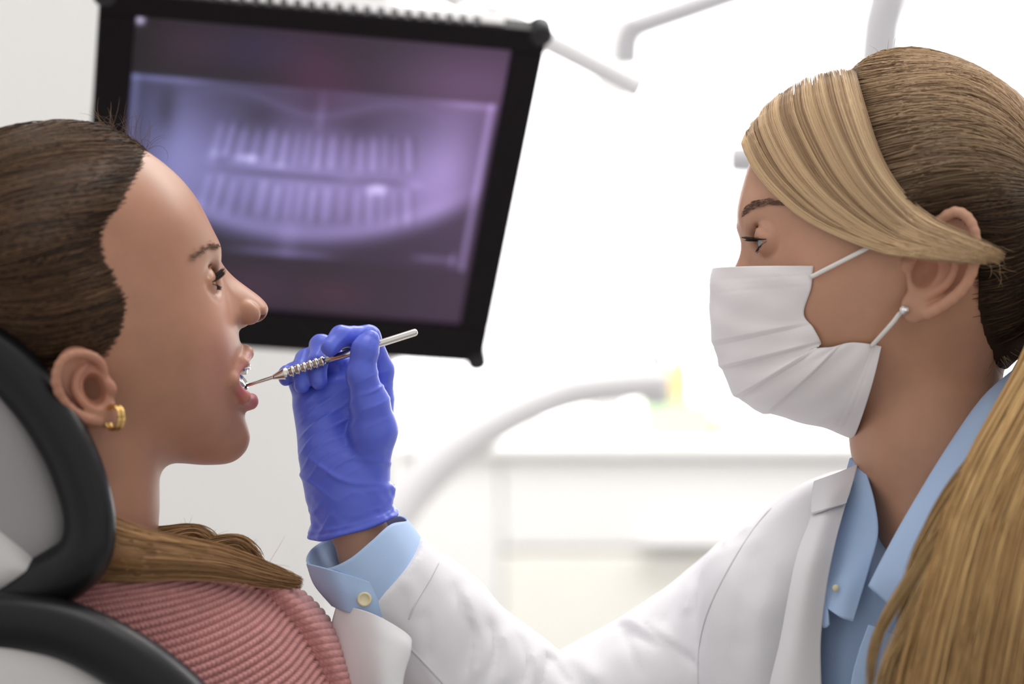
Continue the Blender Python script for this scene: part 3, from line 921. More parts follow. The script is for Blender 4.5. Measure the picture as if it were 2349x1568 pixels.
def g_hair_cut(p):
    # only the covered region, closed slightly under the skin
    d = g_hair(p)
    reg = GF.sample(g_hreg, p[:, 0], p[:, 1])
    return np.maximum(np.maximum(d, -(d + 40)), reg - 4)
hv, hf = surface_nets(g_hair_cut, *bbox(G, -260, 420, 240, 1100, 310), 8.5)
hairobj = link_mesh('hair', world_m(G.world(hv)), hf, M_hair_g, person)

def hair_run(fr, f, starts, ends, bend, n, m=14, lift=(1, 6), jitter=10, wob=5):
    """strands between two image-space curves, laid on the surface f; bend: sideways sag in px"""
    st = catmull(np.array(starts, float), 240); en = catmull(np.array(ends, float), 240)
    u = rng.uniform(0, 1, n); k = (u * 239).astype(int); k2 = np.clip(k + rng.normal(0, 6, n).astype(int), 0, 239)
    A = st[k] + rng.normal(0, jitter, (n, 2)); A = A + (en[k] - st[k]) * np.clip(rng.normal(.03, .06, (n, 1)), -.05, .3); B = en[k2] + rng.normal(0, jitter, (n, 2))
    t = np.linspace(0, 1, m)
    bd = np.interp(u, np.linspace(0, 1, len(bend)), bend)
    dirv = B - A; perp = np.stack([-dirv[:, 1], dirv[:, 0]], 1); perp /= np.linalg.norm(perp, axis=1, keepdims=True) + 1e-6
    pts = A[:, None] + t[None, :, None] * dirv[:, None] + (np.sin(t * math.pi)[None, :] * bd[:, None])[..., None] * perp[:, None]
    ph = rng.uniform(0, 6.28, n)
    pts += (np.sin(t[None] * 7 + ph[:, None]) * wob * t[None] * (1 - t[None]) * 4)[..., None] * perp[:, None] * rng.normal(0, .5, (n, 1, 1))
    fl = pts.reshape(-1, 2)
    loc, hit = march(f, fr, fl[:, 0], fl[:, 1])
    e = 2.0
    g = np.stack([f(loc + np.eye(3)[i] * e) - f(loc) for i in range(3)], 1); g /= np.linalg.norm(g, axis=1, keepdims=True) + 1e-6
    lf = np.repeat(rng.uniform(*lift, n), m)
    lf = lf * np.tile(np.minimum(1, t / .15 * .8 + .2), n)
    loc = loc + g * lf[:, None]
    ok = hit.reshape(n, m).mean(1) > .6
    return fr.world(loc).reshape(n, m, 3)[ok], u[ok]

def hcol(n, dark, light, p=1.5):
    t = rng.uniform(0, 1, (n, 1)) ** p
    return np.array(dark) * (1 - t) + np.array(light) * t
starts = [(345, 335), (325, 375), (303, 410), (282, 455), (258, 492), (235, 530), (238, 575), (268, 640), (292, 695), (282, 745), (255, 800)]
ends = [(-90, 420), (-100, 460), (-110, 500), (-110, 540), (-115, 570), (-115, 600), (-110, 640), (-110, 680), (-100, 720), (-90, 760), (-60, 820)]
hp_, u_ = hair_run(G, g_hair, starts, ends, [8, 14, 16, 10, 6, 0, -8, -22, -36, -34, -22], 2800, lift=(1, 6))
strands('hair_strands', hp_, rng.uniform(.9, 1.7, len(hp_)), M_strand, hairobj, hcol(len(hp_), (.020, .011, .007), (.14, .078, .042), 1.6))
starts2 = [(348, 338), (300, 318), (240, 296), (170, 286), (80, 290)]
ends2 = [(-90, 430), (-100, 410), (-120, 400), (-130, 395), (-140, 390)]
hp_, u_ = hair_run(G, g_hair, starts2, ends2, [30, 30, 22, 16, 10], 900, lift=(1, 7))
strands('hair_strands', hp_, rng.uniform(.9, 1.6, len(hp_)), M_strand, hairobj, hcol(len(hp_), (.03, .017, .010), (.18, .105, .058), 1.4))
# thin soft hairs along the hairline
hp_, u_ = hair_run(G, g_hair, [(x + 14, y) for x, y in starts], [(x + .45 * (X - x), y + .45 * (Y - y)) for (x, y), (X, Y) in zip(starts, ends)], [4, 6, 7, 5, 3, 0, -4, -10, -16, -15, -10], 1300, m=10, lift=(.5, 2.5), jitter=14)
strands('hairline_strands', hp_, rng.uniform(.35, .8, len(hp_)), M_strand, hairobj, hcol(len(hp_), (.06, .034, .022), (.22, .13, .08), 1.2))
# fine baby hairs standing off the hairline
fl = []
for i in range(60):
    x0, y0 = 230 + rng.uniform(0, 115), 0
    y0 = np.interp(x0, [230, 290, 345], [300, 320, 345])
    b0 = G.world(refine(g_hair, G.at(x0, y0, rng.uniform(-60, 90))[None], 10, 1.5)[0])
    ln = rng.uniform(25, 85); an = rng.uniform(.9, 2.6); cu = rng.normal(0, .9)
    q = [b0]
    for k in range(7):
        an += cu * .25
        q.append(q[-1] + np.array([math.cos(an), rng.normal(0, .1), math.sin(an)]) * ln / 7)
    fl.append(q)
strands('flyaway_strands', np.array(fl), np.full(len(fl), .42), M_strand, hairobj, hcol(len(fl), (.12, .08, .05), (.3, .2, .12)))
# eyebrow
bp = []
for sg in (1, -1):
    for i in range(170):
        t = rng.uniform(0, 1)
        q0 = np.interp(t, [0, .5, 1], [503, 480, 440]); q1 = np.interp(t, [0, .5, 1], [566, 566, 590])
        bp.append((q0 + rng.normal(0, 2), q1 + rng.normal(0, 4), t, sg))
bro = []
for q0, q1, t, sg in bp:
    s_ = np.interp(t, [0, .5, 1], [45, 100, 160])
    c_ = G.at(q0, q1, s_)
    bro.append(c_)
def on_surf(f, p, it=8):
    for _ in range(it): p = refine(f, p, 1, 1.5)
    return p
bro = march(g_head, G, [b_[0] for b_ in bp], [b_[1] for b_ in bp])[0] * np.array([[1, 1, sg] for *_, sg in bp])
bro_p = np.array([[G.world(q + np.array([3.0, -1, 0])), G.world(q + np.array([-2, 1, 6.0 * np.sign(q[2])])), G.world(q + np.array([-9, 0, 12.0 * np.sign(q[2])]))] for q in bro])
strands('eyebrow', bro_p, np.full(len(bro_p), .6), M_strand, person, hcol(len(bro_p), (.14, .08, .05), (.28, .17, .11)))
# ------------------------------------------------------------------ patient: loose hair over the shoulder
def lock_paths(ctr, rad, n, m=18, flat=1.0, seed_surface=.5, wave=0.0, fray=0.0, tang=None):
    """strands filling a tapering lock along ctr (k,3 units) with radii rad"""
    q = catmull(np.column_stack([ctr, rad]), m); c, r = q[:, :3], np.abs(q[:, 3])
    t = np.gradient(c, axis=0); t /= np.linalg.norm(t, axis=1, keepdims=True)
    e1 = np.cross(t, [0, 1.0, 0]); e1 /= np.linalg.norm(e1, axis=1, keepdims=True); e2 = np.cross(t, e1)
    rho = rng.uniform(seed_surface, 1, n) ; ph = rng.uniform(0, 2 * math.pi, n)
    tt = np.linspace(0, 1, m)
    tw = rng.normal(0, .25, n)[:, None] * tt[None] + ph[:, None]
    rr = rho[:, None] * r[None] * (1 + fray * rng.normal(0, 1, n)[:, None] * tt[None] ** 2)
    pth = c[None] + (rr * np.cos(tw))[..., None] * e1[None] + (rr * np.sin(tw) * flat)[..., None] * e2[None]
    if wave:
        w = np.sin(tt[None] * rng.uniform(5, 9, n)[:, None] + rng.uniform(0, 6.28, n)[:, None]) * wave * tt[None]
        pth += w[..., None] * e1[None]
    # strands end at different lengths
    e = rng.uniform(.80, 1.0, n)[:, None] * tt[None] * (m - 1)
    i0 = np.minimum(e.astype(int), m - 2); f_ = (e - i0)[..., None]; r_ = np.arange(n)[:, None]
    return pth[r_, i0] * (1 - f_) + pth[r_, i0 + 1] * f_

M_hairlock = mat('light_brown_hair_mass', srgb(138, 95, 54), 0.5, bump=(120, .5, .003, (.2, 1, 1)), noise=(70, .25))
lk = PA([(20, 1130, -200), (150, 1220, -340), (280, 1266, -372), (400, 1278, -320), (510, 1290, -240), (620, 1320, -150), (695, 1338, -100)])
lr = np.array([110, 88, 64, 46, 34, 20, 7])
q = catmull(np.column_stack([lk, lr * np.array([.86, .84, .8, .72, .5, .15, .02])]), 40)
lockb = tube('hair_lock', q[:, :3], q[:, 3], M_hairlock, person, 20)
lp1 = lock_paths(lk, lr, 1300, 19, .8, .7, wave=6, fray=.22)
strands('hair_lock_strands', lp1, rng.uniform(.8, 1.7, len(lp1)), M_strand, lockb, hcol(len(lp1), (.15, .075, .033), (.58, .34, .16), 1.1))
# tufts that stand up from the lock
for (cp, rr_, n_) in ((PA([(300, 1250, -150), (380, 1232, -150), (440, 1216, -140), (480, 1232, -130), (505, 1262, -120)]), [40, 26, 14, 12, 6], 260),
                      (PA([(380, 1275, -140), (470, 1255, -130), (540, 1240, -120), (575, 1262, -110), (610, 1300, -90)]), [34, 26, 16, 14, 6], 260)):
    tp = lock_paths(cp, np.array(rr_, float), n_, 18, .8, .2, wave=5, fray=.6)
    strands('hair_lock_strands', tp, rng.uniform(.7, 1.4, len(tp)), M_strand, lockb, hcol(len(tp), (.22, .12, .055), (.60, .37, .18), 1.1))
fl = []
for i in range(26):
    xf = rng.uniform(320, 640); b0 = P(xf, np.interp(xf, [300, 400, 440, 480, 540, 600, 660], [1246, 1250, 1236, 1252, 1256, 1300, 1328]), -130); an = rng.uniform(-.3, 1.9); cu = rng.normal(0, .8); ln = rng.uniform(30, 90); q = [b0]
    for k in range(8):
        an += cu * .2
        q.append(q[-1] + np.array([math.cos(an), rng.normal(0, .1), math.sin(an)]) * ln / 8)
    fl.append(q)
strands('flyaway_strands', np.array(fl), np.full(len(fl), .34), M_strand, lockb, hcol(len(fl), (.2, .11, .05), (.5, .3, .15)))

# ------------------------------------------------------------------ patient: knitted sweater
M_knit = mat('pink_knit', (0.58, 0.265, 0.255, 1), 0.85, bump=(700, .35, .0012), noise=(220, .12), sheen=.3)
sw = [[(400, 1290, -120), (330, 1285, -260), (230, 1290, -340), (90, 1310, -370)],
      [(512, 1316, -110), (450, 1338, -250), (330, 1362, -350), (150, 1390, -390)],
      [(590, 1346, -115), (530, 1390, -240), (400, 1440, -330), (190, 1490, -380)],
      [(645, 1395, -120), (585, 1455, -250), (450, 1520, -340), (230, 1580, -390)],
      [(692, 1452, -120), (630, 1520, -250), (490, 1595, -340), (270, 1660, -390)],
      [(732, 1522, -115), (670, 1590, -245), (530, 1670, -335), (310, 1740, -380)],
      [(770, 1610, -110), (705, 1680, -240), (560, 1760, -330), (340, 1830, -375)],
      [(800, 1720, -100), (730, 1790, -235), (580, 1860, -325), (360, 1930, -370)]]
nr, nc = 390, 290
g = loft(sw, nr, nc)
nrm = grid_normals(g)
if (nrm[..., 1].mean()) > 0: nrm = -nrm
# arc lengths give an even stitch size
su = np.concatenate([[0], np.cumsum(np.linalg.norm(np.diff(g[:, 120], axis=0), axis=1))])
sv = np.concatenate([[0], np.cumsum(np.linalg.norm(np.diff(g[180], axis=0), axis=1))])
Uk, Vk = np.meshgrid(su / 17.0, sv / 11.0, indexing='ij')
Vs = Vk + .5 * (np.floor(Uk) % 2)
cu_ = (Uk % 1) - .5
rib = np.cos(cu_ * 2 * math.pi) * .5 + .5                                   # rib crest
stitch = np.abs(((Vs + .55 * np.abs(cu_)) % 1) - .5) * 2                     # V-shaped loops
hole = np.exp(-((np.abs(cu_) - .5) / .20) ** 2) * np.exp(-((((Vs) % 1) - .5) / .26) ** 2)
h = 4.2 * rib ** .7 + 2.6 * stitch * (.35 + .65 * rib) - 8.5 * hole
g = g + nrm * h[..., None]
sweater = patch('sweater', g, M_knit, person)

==

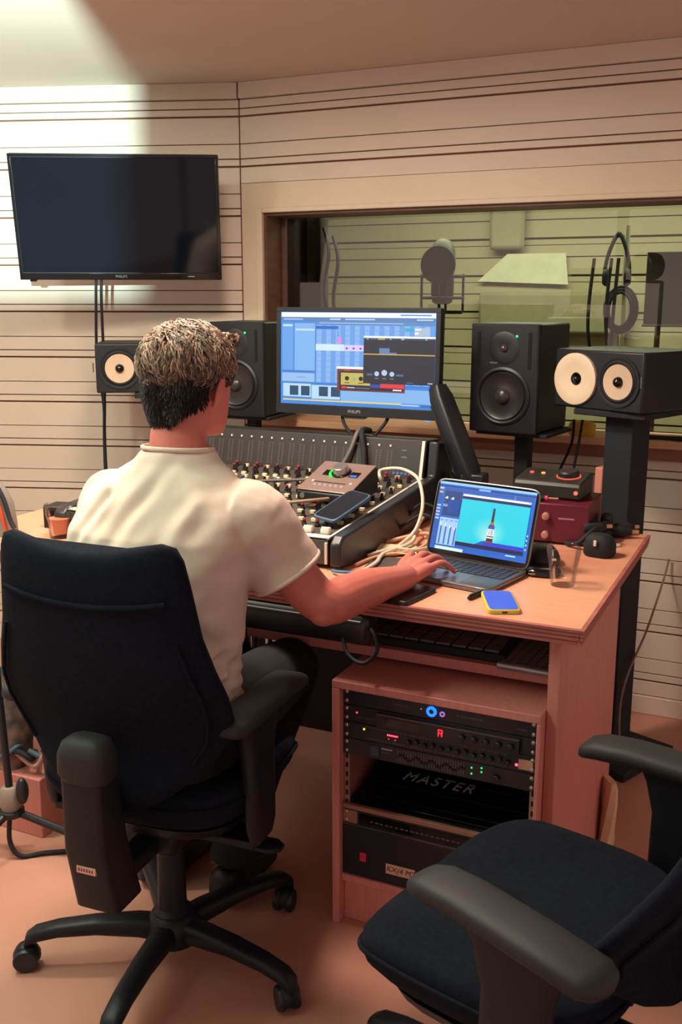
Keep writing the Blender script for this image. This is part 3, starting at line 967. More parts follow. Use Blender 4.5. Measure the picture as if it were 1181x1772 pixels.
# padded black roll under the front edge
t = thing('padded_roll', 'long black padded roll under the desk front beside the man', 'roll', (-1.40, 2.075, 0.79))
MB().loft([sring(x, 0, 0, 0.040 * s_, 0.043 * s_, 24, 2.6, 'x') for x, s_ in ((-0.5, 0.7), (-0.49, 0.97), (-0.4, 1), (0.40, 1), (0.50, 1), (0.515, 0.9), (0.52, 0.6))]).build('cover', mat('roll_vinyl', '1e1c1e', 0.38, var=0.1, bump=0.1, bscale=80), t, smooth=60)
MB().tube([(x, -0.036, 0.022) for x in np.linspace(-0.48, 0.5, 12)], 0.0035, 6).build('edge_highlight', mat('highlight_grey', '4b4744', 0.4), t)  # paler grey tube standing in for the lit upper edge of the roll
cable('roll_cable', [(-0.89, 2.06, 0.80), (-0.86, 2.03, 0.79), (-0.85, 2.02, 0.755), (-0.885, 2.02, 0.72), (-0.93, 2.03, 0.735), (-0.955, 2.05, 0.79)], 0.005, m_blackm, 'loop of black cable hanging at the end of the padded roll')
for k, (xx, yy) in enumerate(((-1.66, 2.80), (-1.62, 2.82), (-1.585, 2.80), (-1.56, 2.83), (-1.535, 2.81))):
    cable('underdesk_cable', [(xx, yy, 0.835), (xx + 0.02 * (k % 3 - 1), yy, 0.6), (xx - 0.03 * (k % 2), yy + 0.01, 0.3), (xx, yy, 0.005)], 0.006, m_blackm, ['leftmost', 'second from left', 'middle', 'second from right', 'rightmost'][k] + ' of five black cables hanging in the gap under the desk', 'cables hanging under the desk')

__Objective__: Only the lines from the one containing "Continue the Blender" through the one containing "hf, M_hair_g, person)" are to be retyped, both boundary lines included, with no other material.

__Solution to this problem__:
Continue the Blender Python script for this scene: part 3, from line 921. More parts follow. The script is for Blender 4.5. Measure the picture as if it were 2349x1568 pixels.
def g_hair_cut(p):
    # only the covered region, closed slightly under the skin
    d = g_hair(p)
    reg = GF.sample(g_hreg, p[:, 0], p[:, 1])
    return np.maximum(np.maximum(d, -(d + 40)), reg - 4)
hv, hf = surface_nets(g_hair_cut, *bbox(G, -260, 420, 240, 1100, 310), 8.5)
hairobj = link_mesh('hair', world_m(G.world(hv)), hf, M_hair_g, person)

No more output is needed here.